Ignacio, segundo de nueve hermanos, bautizado con el nombre de Francisco, nació en Laconi, en Cerdeña, el 17 de noviembre de 1701, hijo de Matías Peis Cadello y Ana María Sanna Casu, pobres de bienes, pero ricos de fe. Desde niño se distinguió por su bondad y devoción; siendo aún adolescente practicaba continuas mortificaciones y severos ayunos.
A los 18 años enfermó gravemente e hizo voto de entrar entre los Capuchinos si se curaba. Más tarde escapó a otro peligro mortal y por esto mantuvo su voto. El 3 de noviembre de 1721 se fue a Cagliari, se presentó al convento de los capuchinos de Buoncammino, donde, rechazado en un principio por su débil constitución, finalmente fue recibido. El 10 de noviembre de 1721 tomó el hábito religioso de los Hermanos Menores Capuchinos en el convento de San Benito. Al final del año de noviciado fue transferido al convento de Iglesias, donde tuvo el encargo de despensero y al mismo tiempo se le encargó el pedir la limosna en los campos de Sulcis. Después de haber transcurrido 15 años en diversos conventos, fue enviado de nuevo a Cagliari, al convento de Buoncammino, destinado primero al telar donde se confeccionaba el paño para los religiosos, luego limosnero en la ciudad desde 1741, oficio de gran importancia y responsabilidad.
Cagliari fue durante 40 años el campo de su maravilloso apostolado desarrollado con infinito amor, entre los pobres y los pescadores. Era venerado por todos por el esplendor de sus virtudes y por los muchos milagros por él realizados hasta el punto de llegar a ser llamado «el padre santo». Un testimonio de la época, en manera alguna sospechoso, de la gran veneración de que era universalmente rodeado el humilde capuchino, nos es proporcionado por el pastor protestante José Fues, que en aquel tiempo vivía en Cagliari. En una carta a un amigo suyo en Alemania se expresaba así: «Vemos todos los días dar vueltas por la ciudad pidiendo limosna un santo viviente, el cual es un hermano laico capuchino que se ha ganado con sus milagros la veneración de sus compatriotas». Se había convertido en una figura típica, casi insustituible de la ciudad sarda que precisamente entonces había pasado al dominio de la casa de Saboya. Pedía en los barrios populares, a lo largo del puerto, en las tabernas y en las cantinas. Pedía, por una parte una ofrenda para ayudar a los necesitados, y daba por otra un ejemplo, una buena palabra, un consejo, una exhortación a las virtudes.

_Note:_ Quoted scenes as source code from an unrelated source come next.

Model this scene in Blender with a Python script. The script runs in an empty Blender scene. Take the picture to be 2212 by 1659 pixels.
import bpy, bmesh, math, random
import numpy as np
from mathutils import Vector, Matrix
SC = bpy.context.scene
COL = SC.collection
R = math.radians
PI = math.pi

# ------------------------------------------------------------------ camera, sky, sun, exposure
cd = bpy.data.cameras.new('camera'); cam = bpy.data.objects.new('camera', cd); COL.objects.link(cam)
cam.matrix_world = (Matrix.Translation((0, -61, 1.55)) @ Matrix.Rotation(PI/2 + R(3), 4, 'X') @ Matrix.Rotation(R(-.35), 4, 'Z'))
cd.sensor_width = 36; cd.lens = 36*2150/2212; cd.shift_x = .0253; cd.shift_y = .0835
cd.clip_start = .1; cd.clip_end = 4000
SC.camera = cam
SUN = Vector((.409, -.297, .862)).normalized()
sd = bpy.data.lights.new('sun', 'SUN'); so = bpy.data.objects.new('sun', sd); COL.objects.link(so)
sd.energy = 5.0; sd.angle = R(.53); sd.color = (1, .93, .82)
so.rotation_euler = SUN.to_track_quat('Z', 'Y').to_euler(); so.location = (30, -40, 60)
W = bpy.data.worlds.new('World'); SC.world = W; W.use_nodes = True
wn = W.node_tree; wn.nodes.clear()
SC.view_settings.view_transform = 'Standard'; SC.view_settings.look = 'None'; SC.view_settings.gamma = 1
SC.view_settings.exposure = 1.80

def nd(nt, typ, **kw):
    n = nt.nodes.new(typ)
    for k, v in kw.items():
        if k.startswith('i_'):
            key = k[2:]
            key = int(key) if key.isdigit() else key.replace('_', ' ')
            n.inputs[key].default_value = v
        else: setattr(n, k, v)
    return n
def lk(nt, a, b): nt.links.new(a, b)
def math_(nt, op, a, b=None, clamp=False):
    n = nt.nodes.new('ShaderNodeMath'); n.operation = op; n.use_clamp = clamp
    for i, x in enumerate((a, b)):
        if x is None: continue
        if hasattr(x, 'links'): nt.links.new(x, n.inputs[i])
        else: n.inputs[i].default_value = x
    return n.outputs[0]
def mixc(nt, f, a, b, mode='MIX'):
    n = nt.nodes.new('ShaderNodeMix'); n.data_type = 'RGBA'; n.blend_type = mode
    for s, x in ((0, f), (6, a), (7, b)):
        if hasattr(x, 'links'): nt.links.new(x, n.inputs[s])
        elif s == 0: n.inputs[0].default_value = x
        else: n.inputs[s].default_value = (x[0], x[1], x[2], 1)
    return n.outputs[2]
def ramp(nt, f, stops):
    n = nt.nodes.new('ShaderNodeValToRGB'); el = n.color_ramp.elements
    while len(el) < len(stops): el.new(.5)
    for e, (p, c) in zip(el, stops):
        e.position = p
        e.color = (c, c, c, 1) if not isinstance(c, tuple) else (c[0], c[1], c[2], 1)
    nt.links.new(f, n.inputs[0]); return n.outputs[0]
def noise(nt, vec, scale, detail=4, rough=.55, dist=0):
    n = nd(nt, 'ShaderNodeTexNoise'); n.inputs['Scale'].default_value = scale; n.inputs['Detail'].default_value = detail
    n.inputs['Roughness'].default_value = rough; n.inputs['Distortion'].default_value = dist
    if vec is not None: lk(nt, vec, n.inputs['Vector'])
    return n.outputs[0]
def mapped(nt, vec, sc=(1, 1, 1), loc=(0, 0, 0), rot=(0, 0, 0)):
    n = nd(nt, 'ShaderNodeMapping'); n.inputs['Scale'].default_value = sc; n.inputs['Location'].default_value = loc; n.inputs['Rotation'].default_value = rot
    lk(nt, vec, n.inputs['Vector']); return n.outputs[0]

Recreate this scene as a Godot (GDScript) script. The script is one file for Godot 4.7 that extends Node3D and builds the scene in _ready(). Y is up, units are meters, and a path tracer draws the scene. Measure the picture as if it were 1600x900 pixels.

Conocido por todos, respetado y amado por todos, veía las generaciones sucederse a su alrededor, los niños se hacían hombres, los hombres se hacían viejos. Solamente él no cambiaba, siempre en los mismos lugares, siempre en su misma vivienda, siempre con la misma humildad y caridad, simplicidad y bondad. Habiendo quedado ciego en 1779, pasó los últimos años de su vida en profunda oración hasta el día de su gloriosa muerte, que tuvo lugar en Cagliari el 11 de mayo de 1781. Tenía 80 años. Su cuerpo se conserva en la iglesia de Buoncammino de Cagliari, y es muy venerado en toda Cerdeña. Fue canonizado por SS. Pío XII el 21 de octubre de 1951.